* INSTRUCTIONS TO FOLLOW
Will you repeat only the lines beginning at the one that mentions "The Blender Python" and ending at the one that mentions "return link(name, me, M[mat], parent)", both of them included, exactly?
— START OF GIVEN DATA —
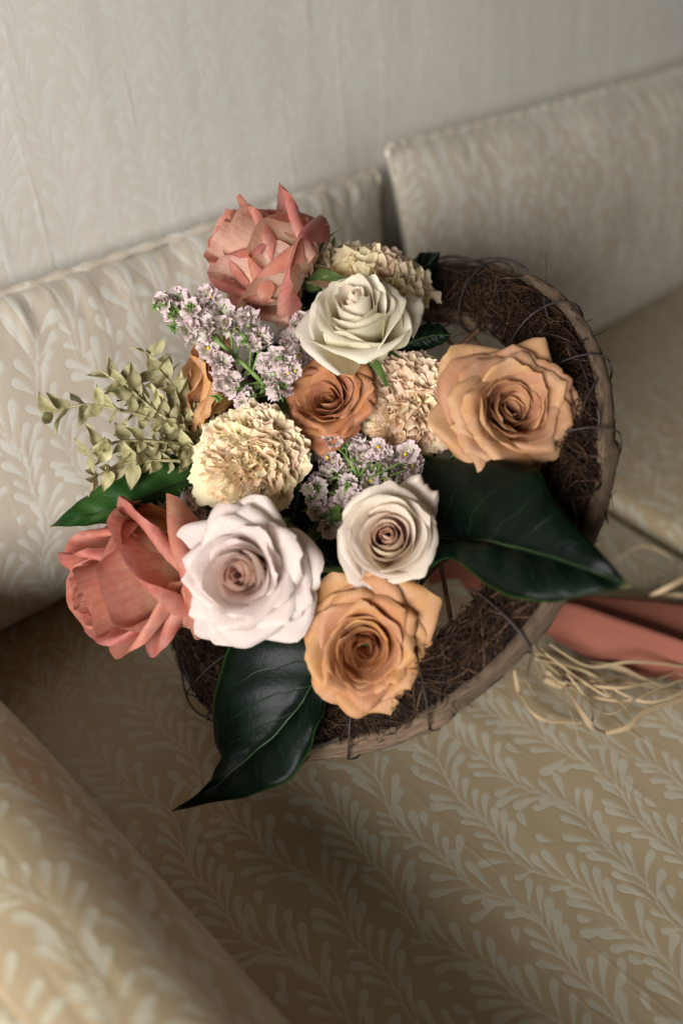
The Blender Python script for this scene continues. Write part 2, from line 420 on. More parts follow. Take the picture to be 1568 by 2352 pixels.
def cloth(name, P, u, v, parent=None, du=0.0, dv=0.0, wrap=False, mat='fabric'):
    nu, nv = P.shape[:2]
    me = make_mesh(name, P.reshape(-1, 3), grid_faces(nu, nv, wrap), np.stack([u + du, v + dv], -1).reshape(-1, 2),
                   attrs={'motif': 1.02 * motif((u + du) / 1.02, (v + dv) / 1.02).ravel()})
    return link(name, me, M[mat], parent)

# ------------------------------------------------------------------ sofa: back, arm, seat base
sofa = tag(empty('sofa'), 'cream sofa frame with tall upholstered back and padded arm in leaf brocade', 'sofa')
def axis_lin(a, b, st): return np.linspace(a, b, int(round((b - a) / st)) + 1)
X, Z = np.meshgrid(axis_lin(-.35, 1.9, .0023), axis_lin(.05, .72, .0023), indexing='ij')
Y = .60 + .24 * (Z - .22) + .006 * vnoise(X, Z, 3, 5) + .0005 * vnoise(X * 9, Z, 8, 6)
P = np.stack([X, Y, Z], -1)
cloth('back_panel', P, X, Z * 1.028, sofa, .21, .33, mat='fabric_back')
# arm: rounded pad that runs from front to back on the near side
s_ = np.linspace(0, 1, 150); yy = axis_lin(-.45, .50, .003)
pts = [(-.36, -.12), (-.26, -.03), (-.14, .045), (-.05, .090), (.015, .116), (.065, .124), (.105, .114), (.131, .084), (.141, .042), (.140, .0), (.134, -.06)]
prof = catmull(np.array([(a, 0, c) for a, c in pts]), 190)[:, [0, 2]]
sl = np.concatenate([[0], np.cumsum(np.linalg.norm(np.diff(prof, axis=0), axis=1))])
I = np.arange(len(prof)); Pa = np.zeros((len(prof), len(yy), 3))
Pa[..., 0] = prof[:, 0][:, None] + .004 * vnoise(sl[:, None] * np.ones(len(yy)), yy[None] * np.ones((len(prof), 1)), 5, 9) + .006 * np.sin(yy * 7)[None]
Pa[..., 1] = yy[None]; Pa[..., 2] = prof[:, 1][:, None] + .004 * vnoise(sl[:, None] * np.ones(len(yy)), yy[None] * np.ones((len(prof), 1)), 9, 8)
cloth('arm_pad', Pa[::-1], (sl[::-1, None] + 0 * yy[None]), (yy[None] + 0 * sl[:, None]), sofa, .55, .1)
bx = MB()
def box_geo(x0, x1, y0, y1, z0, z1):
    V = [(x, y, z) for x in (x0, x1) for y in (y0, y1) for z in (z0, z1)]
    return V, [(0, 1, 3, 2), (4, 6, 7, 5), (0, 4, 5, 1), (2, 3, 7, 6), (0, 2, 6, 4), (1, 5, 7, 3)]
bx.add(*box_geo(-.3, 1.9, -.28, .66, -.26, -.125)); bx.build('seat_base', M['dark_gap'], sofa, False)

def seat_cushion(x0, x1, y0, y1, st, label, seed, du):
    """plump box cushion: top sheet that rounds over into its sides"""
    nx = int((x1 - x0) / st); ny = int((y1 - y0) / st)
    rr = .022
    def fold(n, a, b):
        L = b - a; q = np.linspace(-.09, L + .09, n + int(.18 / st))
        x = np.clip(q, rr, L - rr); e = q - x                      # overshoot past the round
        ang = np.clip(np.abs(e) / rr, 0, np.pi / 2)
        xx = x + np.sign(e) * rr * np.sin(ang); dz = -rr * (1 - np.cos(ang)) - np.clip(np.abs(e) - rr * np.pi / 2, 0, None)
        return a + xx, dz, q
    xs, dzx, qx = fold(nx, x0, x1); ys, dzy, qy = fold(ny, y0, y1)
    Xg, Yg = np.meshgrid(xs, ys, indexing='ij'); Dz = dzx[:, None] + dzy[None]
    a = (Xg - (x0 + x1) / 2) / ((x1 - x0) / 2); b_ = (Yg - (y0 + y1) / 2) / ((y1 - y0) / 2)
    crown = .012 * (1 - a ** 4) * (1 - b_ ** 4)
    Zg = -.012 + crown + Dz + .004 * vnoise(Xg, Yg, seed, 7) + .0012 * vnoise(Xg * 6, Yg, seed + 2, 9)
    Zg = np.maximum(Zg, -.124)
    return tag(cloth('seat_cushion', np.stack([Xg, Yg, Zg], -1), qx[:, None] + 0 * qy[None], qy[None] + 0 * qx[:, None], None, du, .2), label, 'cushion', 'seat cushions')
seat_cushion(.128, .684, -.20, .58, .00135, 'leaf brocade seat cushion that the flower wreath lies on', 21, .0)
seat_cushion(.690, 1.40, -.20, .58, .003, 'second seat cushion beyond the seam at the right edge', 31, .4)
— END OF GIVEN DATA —
— START OF GIVEN DATA —
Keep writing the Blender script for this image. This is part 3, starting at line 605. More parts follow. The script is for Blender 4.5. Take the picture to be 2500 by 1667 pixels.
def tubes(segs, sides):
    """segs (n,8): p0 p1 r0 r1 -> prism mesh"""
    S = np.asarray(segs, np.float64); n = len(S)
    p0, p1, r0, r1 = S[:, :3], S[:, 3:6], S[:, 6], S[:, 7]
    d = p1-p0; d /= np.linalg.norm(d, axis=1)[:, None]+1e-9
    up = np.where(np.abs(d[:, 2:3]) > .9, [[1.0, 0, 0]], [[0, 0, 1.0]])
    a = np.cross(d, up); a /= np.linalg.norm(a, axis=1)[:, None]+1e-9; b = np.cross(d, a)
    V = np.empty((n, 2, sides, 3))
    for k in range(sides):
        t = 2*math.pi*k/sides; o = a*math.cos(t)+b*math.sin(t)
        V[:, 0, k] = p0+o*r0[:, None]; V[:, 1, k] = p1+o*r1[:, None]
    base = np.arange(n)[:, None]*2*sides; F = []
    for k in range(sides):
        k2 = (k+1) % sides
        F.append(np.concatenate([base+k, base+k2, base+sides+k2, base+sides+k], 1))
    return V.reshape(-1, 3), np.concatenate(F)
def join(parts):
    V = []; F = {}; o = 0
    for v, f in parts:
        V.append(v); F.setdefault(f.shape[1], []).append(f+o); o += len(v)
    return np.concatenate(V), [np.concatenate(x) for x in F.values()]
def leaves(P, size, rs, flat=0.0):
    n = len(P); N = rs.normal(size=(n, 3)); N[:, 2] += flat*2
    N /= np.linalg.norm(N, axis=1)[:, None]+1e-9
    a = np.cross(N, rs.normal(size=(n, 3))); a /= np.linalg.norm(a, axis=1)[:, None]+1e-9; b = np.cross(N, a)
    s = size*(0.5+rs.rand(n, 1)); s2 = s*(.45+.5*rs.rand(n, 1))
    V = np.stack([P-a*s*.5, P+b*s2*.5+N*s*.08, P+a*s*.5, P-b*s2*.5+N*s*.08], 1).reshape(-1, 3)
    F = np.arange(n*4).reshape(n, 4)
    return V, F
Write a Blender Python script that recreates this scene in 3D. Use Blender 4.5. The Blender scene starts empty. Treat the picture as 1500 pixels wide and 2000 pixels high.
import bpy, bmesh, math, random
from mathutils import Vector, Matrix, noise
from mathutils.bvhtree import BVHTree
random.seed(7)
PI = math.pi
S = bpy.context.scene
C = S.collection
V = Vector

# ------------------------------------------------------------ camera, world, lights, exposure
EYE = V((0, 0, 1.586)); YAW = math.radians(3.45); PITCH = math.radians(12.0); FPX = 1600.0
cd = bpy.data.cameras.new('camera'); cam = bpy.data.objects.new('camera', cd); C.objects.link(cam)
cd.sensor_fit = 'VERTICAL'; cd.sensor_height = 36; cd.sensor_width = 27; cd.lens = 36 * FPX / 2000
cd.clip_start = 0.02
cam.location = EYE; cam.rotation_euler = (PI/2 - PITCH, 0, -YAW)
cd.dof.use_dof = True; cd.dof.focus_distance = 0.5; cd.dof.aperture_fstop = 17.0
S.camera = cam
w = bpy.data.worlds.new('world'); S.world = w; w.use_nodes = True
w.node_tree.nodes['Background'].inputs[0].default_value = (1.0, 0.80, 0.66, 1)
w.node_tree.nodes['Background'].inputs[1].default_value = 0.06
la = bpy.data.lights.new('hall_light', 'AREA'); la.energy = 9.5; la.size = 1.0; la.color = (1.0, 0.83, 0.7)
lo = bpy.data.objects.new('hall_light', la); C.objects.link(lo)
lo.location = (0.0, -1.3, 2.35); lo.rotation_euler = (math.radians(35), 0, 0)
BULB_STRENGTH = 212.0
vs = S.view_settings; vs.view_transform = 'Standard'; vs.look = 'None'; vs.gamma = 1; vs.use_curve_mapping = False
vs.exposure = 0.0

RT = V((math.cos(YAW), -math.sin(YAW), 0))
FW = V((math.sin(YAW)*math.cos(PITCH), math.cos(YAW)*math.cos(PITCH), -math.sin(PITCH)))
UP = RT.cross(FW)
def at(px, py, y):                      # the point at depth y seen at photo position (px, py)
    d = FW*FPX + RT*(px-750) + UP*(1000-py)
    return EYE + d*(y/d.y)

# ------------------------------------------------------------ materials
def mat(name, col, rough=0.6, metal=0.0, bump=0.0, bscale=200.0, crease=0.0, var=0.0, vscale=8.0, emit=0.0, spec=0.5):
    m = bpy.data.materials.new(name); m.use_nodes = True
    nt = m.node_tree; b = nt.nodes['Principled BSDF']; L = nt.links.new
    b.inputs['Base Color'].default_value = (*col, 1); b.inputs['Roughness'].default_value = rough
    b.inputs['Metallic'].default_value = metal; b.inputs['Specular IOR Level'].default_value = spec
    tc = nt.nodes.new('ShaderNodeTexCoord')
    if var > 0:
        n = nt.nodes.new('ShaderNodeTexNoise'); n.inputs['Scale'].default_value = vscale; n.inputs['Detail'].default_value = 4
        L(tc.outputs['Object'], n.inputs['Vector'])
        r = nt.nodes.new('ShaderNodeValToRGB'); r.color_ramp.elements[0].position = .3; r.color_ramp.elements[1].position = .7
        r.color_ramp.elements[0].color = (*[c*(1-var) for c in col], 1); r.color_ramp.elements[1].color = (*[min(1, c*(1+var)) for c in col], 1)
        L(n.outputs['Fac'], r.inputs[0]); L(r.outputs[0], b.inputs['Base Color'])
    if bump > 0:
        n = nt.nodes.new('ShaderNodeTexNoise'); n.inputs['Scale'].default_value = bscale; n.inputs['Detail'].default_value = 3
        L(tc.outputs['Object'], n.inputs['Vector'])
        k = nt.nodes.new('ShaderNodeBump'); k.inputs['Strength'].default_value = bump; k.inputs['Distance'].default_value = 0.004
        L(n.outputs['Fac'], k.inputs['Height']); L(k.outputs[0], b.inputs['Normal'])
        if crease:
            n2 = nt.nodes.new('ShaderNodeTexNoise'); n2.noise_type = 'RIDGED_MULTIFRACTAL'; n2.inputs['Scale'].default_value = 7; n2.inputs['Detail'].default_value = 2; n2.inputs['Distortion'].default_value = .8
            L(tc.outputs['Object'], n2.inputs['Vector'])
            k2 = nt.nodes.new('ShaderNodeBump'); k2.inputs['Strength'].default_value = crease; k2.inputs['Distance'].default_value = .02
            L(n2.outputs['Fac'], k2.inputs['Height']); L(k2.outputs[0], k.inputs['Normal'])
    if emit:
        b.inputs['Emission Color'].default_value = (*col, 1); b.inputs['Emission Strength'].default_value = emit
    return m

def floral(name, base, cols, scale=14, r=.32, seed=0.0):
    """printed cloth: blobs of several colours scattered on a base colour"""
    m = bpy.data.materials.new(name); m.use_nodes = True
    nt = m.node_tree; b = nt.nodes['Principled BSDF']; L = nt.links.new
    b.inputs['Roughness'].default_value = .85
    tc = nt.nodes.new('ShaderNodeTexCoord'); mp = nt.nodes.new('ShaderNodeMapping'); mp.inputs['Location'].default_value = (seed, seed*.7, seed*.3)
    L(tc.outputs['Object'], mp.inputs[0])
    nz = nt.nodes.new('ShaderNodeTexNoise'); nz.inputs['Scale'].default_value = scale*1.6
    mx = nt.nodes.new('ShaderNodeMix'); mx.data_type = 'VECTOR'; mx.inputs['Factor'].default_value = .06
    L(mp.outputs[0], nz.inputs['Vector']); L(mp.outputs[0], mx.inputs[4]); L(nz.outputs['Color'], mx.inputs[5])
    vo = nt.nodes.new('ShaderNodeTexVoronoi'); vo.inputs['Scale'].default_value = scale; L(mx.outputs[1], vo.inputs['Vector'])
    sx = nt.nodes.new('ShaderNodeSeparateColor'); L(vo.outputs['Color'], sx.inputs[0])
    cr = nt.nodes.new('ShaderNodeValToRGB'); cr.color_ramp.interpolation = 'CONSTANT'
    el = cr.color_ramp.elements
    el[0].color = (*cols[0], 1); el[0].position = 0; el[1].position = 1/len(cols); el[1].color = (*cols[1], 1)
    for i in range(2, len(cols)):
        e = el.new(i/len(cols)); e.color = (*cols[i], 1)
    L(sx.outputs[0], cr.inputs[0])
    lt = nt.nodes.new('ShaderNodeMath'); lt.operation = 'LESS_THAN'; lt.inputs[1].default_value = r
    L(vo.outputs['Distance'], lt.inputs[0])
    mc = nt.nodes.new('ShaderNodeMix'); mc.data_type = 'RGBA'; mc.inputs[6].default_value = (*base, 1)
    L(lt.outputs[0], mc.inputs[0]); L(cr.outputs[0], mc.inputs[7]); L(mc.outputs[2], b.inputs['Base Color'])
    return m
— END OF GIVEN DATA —
* SOLUTION
The Blender Python script for this scene continues. Write part 2, from line 420 on. More parts follow. Take the picture to be 1568 by 2352 pixels.
def cloth(name, P, u, v, parent=None, du=0.0, dv=0.0, wrap=False, mat='fabric'):
    nu, nv = P.shape[:2]
    me = make_mesh(name, P.reshape(-1, 3), grid_faces(nu, nv, wrap), np.stack([u + du, v + dv], -1).reshape(-1, 2),
                   attrs={'motif': 1.02 * motif((u + du) / 1.02, (v + dv) / 1.02).ravel()})
    return link(name, me, M[mat], parent)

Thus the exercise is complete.